▶ _Scenes as source code_
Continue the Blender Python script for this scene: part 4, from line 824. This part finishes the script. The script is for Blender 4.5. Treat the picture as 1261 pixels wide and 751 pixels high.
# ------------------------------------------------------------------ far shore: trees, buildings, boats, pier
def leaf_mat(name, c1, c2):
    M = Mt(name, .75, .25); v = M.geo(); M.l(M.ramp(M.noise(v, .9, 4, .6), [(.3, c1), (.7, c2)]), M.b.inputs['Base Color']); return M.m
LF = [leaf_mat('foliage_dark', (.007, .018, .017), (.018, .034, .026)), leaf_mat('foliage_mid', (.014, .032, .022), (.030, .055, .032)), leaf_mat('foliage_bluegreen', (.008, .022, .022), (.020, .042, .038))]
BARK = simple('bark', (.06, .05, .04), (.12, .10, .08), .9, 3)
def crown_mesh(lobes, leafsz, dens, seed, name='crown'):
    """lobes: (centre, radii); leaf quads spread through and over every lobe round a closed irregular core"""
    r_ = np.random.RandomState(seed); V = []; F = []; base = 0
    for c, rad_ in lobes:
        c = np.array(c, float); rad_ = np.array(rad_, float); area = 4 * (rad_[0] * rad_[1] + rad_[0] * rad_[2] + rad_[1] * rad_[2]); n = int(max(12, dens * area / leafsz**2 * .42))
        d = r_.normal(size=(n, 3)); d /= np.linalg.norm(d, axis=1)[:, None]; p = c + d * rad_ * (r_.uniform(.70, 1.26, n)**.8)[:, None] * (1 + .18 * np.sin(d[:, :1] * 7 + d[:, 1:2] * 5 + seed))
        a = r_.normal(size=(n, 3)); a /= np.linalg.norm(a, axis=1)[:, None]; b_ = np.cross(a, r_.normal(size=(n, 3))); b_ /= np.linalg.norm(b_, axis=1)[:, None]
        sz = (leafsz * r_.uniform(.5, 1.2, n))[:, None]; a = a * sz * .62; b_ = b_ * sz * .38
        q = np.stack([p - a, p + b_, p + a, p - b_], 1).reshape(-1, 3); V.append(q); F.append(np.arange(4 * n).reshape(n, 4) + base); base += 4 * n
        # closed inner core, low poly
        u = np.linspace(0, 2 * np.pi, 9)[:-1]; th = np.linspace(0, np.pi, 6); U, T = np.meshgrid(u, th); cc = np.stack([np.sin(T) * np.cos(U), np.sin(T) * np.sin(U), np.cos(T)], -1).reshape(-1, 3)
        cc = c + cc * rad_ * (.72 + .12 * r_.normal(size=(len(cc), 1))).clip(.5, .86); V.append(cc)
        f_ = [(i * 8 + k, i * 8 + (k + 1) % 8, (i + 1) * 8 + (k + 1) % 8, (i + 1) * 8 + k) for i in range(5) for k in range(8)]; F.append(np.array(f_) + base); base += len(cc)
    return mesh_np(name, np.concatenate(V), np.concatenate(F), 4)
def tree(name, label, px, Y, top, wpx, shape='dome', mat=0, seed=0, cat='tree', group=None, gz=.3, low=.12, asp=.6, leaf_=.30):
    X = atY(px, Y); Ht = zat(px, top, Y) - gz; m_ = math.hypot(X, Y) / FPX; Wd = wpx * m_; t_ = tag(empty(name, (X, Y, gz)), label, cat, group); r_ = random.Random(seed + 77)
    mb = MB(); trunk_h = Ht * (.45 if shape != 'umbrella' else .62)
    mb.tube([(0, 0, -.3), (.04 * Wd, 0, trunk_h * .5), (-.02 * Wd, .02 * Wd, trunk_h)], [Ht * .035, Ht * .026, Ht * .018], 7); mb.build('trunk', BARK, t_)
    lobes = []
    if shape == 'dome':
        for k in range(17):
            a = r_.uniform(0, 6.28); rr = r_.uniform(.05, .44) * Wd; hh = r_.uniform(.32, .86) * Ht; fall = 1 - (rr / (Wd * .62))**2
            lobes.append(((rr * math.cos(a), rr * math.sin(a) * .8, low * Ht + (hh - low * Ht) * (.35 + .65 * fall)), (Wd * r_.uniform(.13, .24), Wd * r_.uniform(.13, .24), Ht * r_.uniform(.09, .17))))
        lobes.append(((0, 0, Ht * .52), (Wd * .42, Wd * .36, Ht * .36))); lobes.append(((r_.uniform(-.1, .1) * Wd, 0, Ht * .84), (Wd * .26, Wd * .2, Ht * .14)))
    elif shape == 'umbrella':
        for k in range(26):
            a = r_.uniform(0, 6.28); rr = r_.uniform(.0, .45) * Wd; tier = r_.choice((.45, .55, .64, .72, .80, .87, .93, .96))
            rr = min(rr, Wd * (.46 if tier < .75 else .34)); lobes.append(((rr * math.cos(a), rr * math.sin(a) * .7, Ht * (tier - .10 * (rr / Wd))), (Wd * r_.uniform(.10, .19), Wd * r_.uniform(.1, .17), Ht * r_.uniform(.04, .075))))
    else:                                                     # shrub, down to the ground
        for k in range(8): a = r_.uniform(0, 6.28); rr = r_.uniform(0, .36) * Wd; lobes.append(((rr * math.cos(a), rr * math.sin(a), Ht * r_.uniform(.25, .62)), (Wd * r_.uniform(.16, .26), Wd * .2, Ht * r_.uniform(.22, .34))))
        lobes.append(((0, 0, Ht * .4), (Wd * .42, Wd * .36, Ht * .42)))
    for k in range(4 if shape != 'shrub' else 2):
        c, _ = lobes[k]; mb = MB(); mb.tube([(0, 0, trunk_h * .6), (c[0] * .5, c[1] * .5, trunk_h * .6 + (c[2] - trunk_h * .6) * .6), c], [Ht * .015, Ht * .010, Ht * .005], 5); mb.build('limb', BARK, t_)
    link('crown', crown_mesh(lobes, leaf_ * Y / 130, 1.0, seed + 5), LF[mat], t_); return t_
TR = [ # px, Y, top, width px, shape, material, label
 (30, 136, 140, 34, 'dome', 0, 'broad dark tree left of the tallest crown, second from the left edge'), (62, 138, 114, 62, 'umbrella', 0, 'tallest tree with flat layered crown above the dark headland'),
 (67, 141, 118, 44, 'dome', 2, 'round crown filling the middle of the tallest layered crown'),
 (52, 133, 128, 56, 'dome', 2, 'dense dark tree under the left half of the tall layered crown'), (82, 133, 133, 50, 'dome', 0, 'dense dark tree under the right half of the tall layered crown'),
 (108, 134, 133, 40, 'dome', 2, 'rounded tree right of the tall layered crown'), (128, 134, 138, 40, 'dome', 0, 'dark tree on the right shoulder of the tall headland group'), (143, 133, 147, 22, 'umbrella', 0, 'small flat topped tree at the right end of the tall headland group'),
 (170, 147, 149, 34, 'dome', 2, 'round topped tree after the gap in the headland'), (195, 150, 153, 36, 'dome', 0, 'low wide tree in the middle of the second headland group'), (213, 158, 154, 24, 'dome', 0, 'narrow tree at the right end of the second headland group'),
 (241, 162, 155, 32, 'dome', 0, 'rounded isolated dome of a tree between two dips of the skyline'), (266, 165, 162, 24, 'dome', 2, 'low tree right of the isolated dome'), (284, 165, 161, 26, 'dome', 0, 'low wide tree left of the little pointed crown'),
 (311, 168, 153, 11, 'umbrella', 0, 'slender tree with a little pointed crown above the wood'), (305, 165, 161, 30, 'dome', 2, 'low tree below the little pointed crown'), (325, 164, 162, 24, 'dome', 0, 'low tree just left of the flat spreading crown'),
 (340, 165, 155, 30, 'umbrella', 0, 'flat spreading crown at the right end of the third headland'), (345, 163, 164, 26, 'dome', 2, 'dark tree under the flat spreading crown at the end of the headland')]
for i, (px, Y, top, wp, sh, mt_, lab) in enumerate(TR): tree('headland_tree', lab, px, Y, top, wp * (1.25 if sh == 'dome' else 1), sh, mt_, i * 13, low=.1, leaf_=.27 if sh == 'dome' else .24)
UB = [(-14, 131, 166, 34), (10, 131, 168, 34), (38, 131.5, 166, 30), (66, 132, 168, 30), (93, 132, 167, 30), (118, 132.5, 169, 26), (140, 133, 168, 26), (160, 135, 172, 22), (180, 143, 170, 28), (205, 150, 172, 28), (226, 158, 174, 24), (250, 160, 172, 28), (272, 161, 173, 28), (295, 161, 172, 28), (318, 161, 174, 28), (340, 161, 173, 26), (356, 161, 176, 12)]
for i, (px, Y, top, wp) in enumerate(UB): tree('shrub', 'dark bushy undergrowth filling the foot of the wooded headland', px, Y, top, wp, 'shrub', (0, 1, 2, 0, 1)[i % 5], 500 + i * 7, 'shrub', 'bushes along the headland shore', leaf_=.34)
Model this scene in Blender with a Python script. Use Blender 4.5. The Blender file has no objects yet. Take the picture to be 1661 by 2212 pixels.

▶ _Goal_
Which lines above hold the word "with"? Copy each of them.

▶ _Final result_
 (30, 136, 140, 34, 'dome', 0, 'broad dark tree left of the tallest crown, second from the left edge'), (62, 138, 114, 62, 'umbrella', 0, 'tallest tree with flat layered crown above the dark headland'),
 (311, 168, 153, 11, 'umbrella', 0, 'slender tree with a little pointed crown above the wood'), (305, 165, 161, 30, 'dome', 2, 'low tree below the little pointed crown'), (325, 164, 162, 24, 'dome', 0, 'low tree just left of the flat spreading crown'),
Model this scene in Blender with a Python script. Use Blender 4.5. The Blender file has no objects yet. Take the picture to be 1661 by 2212 pixels.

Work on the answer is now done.